Objective: Search the records for the word "Python" and report each line that has it.

Given records:

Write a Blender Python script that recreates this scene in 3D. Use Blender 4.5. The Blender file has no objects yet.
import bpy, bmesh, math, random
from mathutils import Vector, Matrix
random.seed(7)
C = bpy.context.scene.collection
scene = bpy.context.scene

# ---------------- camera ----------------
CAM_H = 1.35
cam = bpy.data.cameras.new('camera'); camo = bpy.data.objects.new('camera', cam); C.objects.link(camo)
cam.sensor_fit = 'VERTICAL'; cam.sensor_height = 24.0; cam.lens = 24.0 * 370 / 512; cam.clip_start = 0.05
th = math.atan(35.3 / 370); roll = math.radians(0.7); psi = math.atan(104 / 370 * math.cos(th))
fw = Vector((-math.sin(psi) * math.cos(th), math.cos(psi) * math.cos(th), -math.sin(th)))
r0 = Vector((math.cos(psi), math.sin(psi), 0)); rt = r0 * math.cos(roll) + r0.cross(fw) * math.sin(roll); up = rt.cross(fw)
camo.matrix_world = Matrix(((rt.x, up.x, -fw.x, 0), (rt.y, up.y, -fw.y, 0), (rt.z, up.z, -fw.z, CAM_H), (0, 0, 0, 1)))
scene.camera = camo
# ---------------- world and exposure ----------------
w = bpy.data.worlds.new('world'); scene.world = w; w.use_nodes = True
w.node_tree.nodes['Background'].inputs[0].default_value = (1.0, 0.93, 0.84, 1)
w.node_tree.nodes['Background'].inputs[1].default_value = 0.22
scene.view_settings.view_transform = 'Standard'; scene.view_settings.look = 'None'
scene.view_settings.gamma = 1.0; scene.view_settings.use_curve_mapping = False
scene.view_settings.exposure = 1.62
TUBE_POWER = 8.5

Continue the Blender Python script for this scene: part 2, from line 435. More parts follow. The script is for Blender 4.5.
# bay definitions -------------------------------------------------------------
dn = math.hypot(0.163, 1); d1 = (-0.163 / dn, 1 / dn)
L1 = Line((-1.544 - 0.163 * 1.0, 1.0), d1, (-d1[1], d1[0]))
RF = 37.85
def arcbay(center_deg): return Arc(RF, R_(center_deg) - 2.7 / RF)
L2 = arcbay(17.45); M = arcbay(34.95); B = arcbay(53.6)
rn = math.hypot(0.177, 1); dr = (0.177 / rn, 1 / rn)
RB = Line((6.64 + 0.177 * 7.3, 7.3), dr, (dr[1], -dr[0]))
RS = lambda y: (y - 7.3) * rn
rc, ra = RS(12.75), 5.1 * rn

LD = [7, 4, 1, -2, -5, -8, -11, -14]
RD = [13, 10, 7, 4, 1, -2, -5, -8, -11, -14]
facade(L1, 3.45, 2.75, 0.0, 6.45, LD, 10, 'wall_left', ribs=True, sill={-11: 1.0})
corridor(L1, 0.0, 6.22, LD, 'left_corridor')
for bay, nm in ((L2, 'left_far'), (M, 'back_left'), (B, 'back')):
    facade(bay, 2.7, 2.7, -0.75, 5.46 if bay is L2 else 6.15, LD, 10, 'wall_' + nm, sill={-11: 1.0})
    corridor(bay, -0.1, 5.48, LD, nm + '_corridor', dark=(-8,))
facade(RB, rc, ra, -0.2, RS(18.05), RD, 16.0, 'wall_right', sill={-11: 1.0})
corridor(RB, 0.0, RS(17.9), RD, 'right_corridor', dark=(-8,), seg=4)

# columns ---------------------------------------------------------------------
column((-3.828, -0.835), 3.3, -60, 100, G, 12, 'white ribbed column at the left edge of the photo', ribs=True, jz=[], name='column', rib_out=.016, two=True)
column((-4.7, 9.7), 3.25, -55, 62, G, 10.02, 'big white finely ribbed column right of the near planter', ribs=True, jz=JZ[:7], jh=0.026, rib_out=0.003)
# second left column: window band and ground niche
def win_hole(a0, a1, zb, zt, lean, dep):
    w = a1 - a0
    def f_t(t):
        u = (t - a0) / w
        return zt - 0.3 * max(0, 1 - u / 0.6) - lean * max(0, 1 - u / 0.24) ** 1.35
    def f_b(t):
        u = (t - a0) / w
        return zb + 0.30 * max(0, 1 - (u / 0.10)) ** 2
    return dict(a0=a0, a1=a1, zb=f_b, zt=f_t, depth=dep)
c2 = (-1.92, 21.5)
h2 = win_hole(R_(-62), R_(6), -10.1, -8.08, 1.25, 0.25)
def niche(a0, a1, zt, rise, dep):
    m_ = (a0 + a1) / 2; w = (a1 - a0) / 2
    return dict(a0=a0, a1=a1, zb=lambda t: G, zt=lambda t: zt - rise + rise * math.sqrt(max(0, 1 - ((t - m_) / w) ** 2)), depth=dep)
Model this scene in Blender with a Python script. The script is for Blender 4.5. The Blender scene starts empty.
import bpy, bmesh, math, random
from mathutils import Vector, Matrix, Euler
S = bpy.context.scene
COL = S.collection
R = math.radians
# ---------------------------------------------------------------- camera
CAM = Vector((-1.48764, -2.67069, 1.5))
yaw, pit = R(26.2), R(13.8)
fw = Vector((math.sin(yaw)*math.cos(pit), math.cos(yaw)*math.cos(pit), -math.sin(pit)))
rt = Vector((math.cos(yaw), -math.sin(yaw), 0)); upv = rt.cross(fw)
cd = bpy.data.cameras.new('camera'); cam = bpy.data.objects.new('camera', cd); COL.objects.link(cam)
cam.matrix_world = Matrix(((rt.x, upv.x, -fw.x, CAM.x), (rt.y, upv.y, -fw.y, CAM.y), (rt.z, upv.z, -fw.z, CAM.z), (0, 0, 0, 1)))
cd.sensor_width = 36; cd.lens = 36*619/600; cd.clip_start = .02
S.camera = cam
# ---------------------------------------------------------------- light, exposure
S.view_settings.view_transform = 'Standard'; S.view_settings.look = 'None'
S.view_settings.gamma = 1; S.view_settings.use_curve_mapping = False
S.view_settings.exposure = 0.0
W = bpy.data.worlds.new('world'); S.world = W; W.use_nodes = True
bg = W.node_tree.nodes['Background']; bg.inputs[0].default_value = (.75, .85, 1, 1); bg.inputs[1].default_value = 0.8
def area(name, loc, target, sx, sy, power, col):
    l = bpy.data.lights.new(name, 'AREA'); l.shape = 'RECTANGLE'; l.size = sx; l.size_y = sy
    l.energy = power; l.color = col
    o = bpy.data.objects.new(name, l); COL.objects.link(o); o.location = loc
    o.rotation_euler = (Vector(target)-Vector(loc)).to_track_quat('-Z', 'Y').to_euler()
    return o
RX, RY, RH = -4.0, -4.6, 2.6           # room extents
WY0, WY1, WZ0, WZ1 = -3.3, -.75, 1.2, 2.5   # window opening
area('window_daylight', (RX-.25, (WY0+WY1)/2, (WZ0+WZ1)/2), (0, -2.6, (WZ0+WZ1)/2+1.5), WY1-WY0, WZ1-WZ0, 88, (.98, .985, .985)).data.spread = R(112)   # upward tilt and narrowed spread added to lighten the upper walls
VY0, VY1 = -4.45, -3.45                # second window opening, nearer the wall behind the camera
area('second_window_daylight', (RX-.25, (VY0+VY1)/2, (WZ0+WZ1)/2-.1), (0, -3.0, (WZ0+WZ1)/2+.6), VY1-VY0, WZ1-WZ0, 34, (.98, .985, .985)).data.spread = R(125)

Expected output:
Write a Blender Python script that recreates this scene in 3D. Use Blender 4.5. The Blender file has no objects yet.
Continue the Blender Python script for this scene: part 2, from line 435. More parts follow. The script is for Blender 4.5.
Model this scene in Blender with a Python script. The script is for Blender 4.5. The Blender scene starts empty.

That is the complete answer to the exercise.